If you are interested in a 4 year term from one of the Big 6, you are now looking at 3.39% (or more) which is 40 bps higher than the short lived promotional rate.

Ready or Not, A Mortgage Rate Increase is Coming

We knew the super low rates wouldn’t last forever, but are we ready for an increase?  If you have been monitoring the Government of Canada’s Bond Yields you shouldn’t be too surprised to hear about the nearing mortgage rate hikes to fixed term products (see below: positive correlation between bond yields and fixed mortgage rates).  So far in the month of February, there has been a 19 per cent (24 bps) increase in the 5 year Government of Canada benchmark bond yield and keep in mind that on average, lenders try to maintain a 1-3 per cent spread between the mortgage rates and the bond yields.
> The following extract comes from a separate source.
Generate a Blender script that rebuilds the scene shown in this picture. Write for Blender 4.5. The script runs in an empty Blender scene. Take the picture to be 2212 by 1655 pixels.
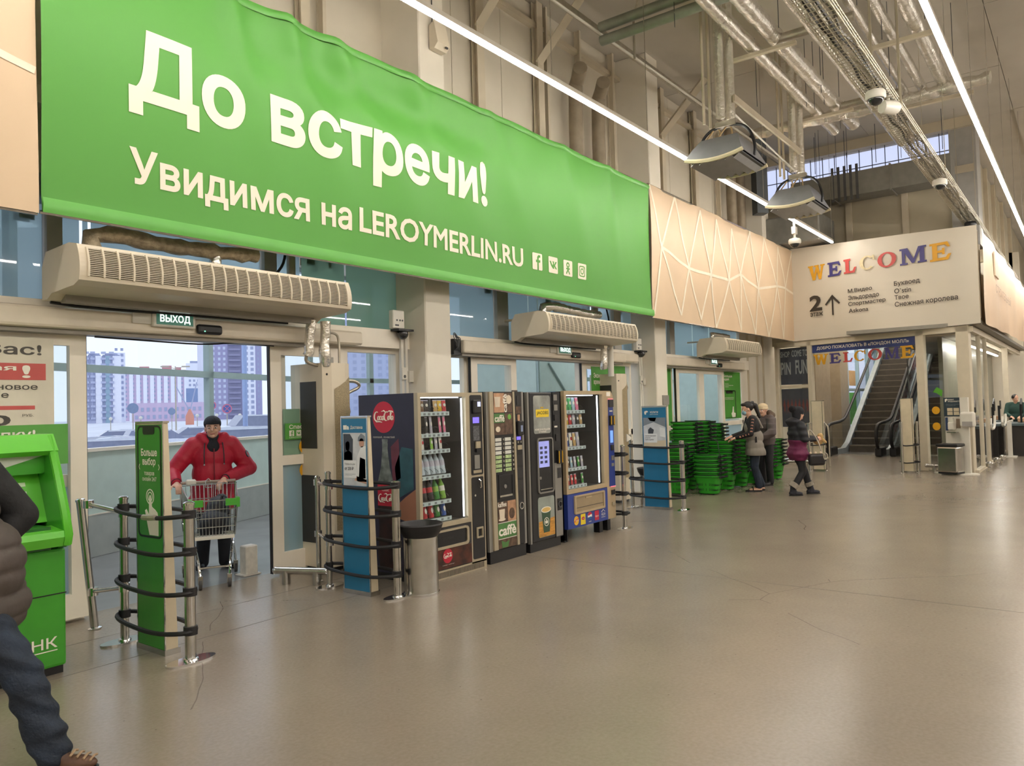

Why is the Bond Yield Increasing?

Well, the Greek bailout for starters.  The growing optimism on the global economic outlook has caused investors to move towards riskier assets and away from the bond market.  The positive trending TSX also motivates investors to take more risk, cooling off the hot bond bull market.  Remember, bond prices and bond yields move inversely.  Like anything else, bonds prices are determined by supply and demand.  If there is not a lot of demand, bidders will pay less than face value which increases the yield.
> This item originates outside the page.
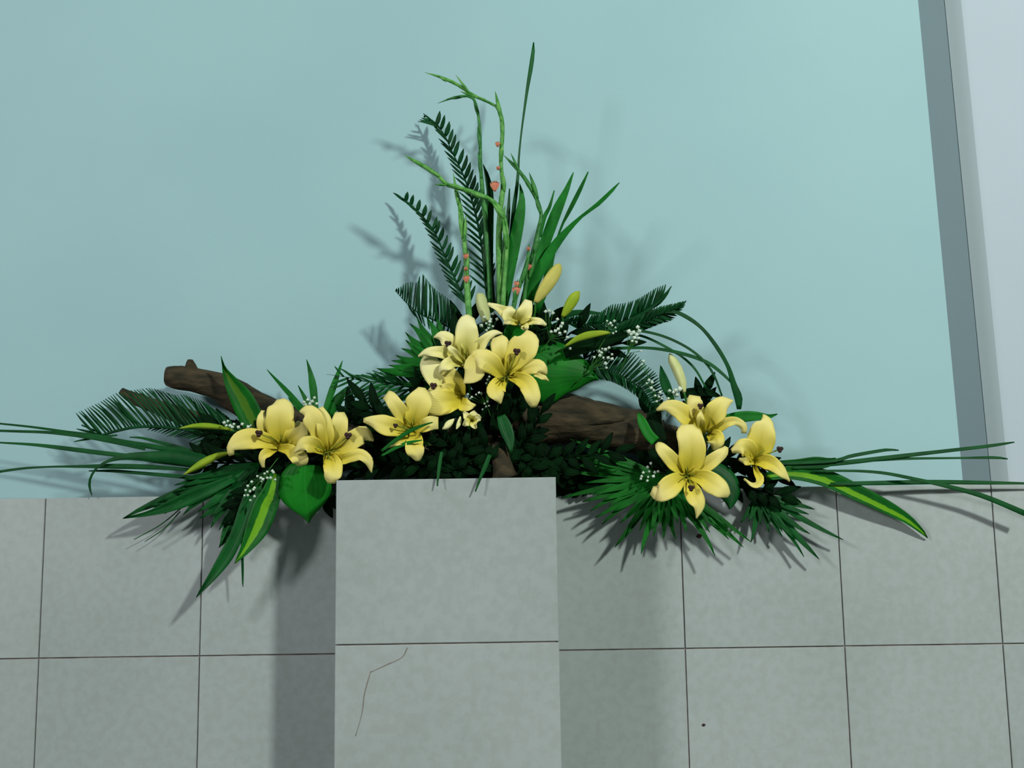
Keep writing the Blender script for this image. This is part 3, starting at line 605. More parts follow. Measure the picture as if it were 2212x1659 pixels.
bl('g', [(560, 495, 6), (750, 495, 7), (950, 498, 9), (1150, 517, 11), (1400, 568, 13), (1600, 612, 15), (1900, 695, 19), (2250, 840, 22)], -0.05, -0.05, 'blade', 'grass_blade', 'blade curving down across the tiles and out of the picture', 'leaf', n=26)
bl('g', [(700, 596, 8), (850, 594, 14), (1100, 590, 17), (1500, 583, 17), (1900, 588, 14), (2290, 594, 5)], -0.045, -0.02, 'blade', 'grass_blade', 'straight blade lying level along the tile top out of the picture', 'leaf', n=24)

# ------------------------------------------------------------------ dark filler greenery
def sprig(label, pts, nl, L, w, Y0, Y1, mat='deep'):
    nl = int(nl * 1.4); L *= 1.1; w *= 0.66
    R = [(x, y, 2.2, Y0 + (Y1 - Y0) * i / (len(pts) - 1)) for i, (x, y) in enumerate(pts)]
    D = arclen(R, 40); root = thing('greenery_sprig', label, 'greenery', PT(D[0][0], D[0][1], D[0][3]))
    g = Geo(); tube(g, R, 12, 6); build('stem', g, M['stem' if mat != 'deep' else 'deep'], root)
    for q in range(nl):
        t = (q + 0.7) / nl; b = cat(D, t * 39.9); c = cat(D, min(t * 39.9 + 1, 39.9)) - cat(D, max(t * 39.9 - 1, 0))
        an = math.atan2(c[1], c[0]) + (0.75 if q % 2 else -0.75) * random.uniform(0.6, 1.2) * (0.2 if q == nl - 1 else 1)
        l = L * random.uniform(0.75, 1.15); ex, ey = b[0] + l * math.cos(an), b[1] + l * math.sin(an); mx, my = (b[0] + ex) / 2, (b[1] + ey) / 2
        yy = b[3] + random.uniform(-0.012, 0.012)
        P = [(b[0], b[1], 1, 1, b[3]), (b[0] * 0.7 + ex * 0.3, b[1] * 0.7 + ey * 0.3, w * 0.85, w * 0.85, yy - 0.006), (mx, my, w, w, yy - 0.008), (b[0] * 0.2 + ex * 0.8, b[1] * 0.2 + ey * 0.8, w * 0.55, w * 0.55, yy - 0.004), (ex, ey, 0.3, 0.3, yy + 0.004)]
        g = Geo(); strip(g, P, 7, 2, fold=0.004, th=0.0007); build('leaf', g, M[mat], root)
    return root
sp = [('dark leafy sprig filling the gap below the star-marked central lily', [(1090, 1000), (1120, 970), (1150, 930), (1170, 890)], 9, 48, 14, -0.09, -0.10),
      ('dark leafy sprig between central lily and pedestal top, closest to the log', [(1120, 1010), (1180, 990), (1260, 985), (1330, 975)], 11, 46, 13, -0.09, -0.08),
      ('dark leafy sprig drooping at the pedestal corner by the low wall', [(1060, 1000), (1120, 1005), (1180, 1015), (1215, 1020)], 8, 44, 13, -0.12, -0.09),
      ('dark leafy sprig directly under the central lily', [(1030, 1005), (1060, 960), (1090, 920), (1110, 870)], 8, 58, 15, -0.10, -0.11),
      ('dark leafy sprig on the pedestal under the small withered flowers', [(1020, 1010), (990, 980), (960, 950), (940, 930)], 8, 54, 14, -0.12, -0.12),
      ('dark leafy sprig lying on the pedestal top below the low middle lily', [(1000, 1015), (930, 1005), (860, 1000), (790, 1000)], 11, 50, 14, -0.115, -0.10),
      ('dark leafy sprig on the pedestal corner under the second ledge lily', [(900, 1010), (830, 1010), (770, 1012), (740, 1015)], 8, 40, 12, -0.085, -0.08),
      ('dark leafy sprig behind the low middle lily', [(930, 990), (870, 940), (820, 900), (790, 870)], 10, 60, 15, -0.06, -0.05),
      ('dark leafy sprig behind the pair of lilies', [(760, 985), (700, 965), (620, 960), (560, 950)], 11, 60, 16, -0.03, -0.03),
      ('dark leafy sprig at the back of the pair of lilies toward the wood stub', [(620, 990), (560, 960), (500, 940), (450, 935)], 10, 58, 16, -0.01, -0.01),
      ('dark leafy sprig under the green-tipped buds', [(600, 1000), (540, 1000), (480, 1000), (430, 1000)], 10, 60, 17, -0.02, -0.02),
      ('dark leafy sprig hanging under the pair of lilies', [(620, 990), (600, 1030), (560, 1060), (520, 1100)], 10, 62, 17, -0.05, -0.06),
      ('dark leafy sprig behind the hanging heart-shaped leaf', [(660, 990), (680, 1020), (690, 1045), (700, 1080)], 8, 52, 15, -0.05, -0.05),
      ('dark leafy sprig behind the central lily cluster', [(1040, 980), (1000, 880), (980, 780), (1010, 700)], 13, 66, 17, -0.05, -0.06),
      ('dark leafy sprig behind the topmost open lily', [(1090, 960), (1120, 840), (1150, 740), (1190, 690)], 12, 60, 16, -0.05, -0.06),
      ('dark leafy sprig beside the large heart-shaped leaf', [(1130, 900), (1180, 800), (1220, 730), (1270, 700)], 10, 54, 14, -0.05, -0.06),
      ('dark leafy sprig under the yellow-green bud', [(1180, 860), (1240, 790), (1310, 750), (1350, 740)], 9, 48, 12, -0.04, -0.06),
      ('dark leafy sprig behind the star-shaped lily', [(1500, 1010), (1450, 980), (1410, 950), (1400, 900)], 11, 60, 17, -0.01, 0.0),
      ('dark leafy sprig lying on the ledge between pedestal and star-shaped lily', [(1460, 1020), (1390, 1010), (1310, 1015), (1230, 1030)], 12, 62, 16, -0.02, -0.02),
      ('dark leafy sprig behind the side-facing lily', [(1520, 1010), (1570, 990), (1620, 1000), (1670, 1020)], 10, 54, 15, -0.02, -0.02),
      ('dark leafy sprig under the side-facing lily', [(1540, 1020), (1590, 1050), (1640, 1060), (1690, 1070)], 9, 50, 14, -0.03, -0.03),
      ('dark leafy sprig behind the outer top lily', [(1500, 990), (1500, 930), (1510, 880), (1520, 850)], 9, 46, 14, -0.01, -0.01)]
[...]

Recent Economic News from the U.S.

The economic news from the U.S. is surprisingly encouraging!  A strengthening labour market has contributed to a drop in the number of claims for unemployment benefits (nearing a four-year low) and there are optimistic signs that their housing market may begin to move in the right direction (January house sales rose to the highest pace in nearly two years).  All of these economic indicators point to upward pressure on mortgage rates in the States and although Canada has done a good job at avoiding such a dramatic recession and has experienced a faster recovery when compared to the U.S., we still tend to follow the same trends as our American neighbours.
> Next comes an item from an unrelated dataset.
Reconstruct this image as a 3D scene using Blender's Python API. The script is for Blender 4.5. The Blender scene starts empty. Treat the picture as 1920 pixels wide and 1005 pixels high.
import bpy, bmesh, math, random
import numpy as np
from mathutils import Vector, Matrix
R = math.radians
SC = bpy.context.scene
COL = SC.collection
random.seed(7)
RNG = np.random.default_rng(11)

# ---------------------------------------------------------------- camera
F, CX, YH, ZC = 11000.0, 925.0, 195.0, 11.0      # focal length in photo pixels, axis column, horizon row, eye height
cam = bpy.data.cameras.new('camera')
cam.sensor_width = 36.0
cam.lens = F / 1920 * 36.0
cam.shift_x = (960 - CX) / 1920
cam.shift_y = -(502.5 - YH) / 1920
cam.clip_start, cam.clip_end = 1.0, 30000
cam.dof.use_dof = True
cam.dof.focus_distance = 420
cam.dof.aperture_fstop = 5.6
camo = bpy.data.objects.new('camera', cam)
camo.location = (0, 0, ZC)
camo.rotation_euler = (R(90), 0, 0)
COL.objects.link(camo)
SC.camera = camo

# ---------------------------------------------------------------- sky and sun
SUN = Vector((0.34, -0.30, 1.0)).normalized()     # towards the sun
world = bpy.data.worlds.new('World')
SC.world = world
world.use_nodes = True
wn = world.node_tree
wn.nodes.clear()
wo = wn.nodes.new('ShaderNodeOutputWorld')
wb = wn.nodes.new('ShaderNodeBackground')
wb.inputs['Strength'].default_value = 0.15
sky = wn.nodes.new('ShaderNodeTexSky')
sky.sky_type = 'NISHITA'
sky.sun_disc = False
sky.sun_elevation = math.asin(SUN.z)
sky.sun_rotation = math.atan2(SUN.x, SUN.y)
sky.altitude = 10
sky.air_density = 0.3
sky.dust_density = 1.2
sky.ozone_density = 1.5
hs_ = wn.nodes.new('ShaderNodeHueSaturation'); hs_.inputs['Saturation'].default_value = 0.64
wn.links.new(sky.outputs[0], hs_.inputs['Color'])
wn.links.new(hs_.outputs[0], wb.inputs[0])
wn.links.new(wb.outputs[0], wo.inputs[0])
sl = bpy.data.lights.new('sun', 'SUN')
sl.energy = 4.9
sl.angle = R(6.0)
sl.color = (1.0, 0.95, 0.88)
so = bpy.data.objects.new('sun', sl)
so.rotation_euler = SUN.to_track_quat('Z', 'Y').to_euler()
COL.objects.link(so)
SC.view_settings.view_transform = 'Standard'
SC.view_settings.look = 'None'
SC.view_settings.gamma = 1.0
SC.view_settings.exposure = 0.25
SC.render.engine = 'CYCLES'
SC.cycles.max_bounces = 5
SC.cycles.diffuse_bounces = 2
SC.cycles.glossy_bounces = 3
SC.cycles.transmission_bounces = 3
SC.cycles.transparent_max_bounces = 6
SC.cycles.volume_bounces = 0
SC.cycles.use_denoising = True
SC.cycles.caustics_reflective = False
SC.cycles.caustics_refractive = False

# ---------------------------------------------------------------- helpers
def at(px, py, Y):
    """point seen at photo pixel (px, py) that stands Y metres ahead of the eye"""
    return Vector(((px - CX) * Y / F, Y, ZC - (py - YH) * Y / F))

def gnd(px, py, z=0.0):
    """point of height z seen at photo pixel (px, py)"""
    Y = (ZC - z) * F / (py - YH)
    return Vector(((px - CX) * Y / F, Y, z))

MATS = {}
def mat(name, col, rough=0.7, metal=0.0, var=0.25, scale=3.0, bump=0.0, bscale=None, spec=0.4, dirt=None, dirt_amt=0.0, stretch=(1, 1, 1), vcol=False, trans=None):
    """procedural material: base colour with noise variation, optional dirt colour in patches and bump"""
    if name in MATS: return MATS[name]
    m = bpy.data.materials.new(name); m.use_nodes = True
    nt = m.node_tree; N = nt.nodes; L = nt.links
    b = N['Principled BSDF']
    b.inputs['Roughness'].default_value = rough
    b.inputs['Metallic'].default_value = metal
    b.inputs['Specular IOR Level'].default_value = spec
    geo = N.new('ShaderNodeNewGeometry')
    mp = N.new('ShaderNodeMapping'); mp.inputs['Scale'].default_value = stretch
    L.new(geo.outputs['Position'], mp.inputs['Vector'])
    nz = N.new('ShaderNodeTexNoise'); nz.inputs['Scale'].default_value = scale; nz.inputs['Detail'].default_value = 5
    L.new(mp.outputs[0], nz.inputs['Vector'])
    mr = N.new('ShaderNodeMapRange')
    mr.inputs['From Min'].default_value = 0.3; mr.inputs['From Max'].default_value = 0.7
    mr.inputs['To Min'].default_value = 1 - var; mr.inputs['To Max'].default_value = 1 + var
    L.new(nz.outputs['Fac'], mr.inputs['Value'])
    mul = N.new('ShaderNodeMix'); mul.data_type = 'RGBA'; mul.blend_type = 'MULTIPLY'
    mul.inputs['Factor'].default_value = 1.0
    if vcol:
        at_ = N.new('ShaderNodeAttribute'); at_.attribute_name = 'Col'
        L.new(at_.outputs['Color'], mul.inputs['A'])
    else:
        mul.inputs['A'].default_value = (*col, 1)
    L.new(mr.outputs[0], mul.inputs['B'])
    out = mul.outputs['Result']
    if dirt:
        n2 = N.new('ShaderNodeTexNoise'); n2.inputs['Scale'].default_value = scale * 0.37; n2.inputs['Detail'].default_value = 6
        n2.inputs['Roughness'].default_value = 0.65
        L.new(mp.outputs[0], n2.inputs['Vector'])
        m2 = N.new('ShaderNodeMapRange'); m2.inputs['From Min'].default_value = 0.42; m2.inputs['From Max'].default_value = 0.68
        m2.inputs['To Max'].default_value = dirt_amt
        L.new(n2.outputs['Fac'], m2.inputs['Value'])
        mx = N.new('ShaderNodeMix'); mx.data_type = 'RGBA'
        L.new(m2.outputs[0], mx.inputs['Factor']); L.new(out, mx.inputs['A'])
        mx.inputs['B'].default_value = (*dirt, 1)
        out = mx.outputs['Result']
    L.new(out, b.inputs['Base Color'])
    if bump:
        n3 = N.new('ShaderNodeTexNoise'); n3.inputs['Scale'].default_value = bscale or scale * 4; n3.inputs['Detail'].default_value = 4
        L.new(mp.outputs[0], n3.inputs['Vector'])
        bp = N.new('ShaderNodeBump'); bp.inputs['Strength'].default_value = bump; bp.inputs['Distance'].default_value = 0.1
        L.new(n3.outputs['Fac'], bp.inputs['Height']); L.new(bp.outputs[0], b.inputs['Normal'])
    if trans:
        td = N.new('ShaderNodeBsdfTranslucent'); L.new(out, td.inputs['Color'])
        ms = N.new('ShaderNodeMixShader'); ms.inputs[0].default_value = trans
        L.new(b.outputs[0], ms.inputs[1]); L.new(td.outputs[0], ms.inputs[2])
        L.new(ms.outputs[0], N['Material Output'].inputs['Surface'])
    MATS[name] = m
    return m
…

Final Thoughts – Speak to a Mortgage Broker

If you are in the market for a mortgage now or in the near future, find a friend in a mortgage broker!  Brokers have access to a variety of lenders vs. a bank which has one set of rates and products.  Why is this so important?  It’s important because if the bank’s one lender increases their rates the bank is out of the game whereas a broker can just try another lender. Sure, lenders are competitive just like anyone else and eventually will all follow suit with a price increase.  But keep in mind that mortgage professionals usually will get a heads up the day before rates are increasing.  If you have a good relationship with your broker and are committed to working with them, they should keep you in the loop and help you get a rate guarantee before pricing increases. Week in Review

There is some good news and some bad news.  I’ll start with the bad news as I like to end on a good note.  There has been upward movement in rates over the last week, namely the four and five year fixed rates and the five year variable rate.  The good news?  Well a couple of things.  Firstly, they are very small increases.  The biggest mover is the variable mortgage rate with 25 bps which is nothing close to the 40 bps that the Big 6 had moved their rates by.  And secondly, that 2.99 per cent rate that the Big 6 can’t offer is still available through certain brokers across Canada (please ensure that you are searching for the best mortgage rates in your province).

*This chart is based on changes over the last week to our Best Mortgage Rates Canada page. Mortgage Rates may vary depending on Province.

Back by popular demand is the 5 year closed variable rate (46.1 per cent of visitors searched our 5 year rates over the last week).  Fewer than 40 per cent searched the 5 year closed fixed rates as the 2.99 per cent rate left headlines and around 4 per cent of our visitors were looking for a 1-2 year term.